Aspire to live a quiet life, to mind your own affairs and to work with your hands.”
1 Thessalonians 4:11

Something about the verse in Thessalonians has pulled me in over the years and made me curious. This idea of a quiet life. What could that mean? It isn’t an idea our society promotes. We are addicted to social media and sharing every moment of our lives. We’ve got to be funny, relatable, and in the eye of the public at all times. We are not a society that thrives on quiet, stillness and minding our own affairs. The opposite is held in high regard. I’ve tried to keep up with these standards. I’ve noticed I don’t thrive on fast-paced, I don’t thrive around loud, and I could do better when things feel complicated.
The idea of simple came to me in October of 2022. My Word of the Year typically comes to me around that time. Different ideas and thoughts will swirl with me for a couple of months. Typically by my birthday in December, I’ve settled on what the new year will focus on. This past year I knew the concept of simple was it. Each year eventually revealed itself as to why I began to lean into whatever my word and theme had been. I didn’t make it out of 2022 before realizing why simple came to me, why it would be necessary, and why it would be the best decision I made before the year began.
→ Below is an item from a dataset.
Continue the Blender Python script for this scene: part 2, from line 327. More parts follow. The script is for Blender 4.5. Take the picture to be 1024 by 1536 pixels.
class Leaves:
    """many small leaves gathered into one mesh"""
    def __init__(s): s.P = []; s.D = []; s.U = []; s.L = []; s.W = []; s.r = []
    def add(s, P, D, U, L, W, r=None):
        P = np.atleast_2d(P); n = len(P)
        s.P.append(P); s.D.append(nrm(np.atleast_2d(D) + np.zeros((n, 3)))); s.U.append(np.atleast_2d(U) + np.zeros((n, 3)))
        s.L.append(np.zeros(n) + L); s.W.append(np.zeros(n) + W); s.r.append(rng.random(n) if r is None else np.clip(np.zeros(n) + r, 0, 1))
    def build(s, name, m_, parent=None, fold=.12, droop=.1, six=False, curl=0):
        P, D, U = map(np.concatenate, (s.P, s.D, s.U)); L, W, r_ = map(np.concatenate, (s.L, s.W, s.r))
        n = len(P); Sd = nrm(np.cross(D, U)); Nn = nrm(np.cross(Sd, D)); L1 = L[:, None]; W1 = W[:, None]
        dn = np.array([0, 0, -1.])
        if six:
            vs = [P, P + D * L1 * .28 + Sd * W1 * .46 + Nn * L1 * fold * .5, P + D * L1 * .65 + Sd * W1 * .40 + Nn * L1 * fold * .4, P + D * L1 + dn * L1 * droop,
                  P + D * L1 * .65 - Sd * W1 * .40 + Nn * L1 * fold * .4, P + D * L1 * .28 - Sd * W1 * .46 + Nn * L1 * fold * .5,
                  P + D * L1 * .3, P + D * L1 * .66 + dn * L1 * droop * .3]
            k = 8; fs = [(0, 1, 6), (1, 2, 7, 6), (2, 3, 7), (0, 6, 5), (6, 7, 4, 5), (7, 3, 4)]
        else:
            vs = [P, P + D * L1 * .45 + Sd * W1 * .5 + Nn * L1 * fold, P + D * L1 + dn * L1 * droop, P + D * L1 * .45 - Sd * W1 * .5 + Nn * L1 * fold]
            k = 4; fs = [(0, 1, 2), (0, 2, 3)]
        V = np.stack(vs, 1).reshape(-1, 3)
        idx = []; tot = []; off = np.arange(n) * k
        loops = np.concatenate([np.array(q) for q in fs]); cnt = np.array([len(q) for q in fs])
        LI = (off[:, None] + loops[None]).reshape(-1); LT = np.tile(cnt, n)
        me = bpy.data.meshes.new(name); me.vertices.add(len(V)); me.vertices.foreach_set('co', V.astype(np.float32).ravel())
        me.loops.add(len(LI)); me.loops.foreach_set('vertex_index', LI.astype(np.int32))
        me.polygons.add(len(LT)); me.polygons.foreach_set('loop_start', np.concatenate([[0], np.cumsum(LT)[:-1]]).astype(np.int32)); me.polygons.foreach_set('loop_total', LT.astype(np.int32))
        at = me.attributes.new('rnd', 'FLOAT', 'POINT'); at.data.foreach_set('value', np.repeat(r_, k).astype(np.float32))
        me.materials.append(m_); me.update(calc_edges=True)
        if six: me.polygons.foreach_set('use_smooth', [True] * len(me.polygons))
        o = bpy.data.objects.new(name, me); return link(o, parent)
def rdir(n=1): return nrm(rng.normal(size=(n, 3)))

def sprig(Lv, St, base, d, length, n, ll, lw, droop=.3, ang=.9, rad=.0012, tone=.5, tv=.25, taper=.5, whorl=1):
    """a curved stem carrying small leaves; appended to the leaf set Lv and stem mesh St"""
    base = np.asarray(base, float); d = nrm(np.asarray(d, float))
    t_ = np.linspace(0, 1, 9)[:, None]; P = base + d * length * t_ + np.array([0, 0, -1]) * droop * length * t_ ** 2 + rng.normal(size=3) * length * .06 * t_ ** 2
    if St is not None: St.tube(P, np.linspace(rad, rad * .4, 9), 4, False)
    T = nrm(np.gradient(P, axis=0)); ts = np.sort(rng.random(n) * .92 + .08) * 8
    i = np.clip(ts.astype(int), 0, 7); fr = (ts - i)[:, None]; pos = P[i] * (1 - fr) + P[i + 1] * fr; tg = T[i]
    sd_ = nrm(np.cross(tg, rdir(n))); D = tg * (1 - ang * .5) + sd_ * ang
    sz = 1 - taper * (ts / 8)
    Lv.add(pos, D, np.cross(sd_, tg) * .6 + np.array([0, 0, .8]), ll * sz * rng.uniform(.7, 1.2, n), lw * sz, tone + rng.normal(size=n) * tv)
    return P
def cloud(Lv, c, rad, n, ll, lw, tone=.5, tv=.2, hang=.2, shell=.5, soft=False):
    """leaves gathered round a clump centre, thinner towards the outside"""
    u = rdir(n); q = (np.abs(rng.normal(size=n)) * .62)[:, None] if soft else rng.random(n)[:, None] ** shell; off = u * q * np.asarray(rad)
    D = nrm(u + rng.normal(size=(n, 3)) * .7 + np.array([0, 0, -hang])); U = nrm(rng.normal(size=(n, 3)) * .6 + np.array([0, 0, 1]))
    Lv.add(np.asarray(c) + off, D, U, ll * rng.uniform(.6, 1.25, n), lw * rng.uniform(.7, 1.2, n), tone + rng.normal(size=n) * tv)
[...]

Continue had been my word for 2022. It proved essential, reminding me not to give up, to continue in what I knew, and to continue doing the next right thing. It gave me the bravery to commit to simple this year, to simplify my life, and to commit to the importance of what brings joy to myself and my family. My partner and I spent the last day of 2022 and the first day of 2023 making plans for our coming year, committing to each other, our kids, our dreams, what we are called to do in our lives, our passions, and our budget. There was nothing easy about sitting down for two days and making such huge commitments. And in the intricacies of planning our life, I settled into this concept of simple. With simple came open and with open came gentle. How could we frame our life to settle into the simple pleasures, to stay open to where God would lead, and to stay gentle with each other and ourselves?
What a beautiful concept.
Something about these words, this coming year, these commitments, feels powerful. It feels like stepping into a new way of life. And in a way, it feels like coming home. It feels like returning to the place I’ve been trying to get to for years. I’ve been searching for the real me I lost. This year feels as if I’ve finally found her. And in finding her, I could commit to her more profoundly and powerfully. I know exactly what I want, and I’m not afraid of it anymore.
I don’t believe God called me to hustle. I don’t think God called me to overschedule my life with things society deems important. I’m trying to hold those things up, hold them out, hands open, and let things that don’t belong fly away. I want to frame things that come to us with the question, Is this a simple choice for our family? Is this the gentle way for us to go? Is this part of us being open?
As I pondered my verse, I saw a pot full of flowers. I began to sketch, trying something different, letting my imagination take me on a journey. There is something about arranging a vase of flowers, working with your hands, that feels quiet, gentle, and beautiful. Flowers are resilient, weathering storms, cold snaps, and heat waves, blooming where they find themselves. I’m fascinated by plants. There are so many different varieties. They are all unique. They all have different strengths and weaknesses. They remind me of people and how there are different cultures, gifts, dreams, strengths, and weaknesses that make up our world and make it beautiful.
By leaning into simple, quiet, gentle, openness, I can tap more into my strengths and my gifts and let them flourish. I hope to see my weaknesses and see them not as faults but as opportunities to ask others to help me. I hope for another full year of learning and growing.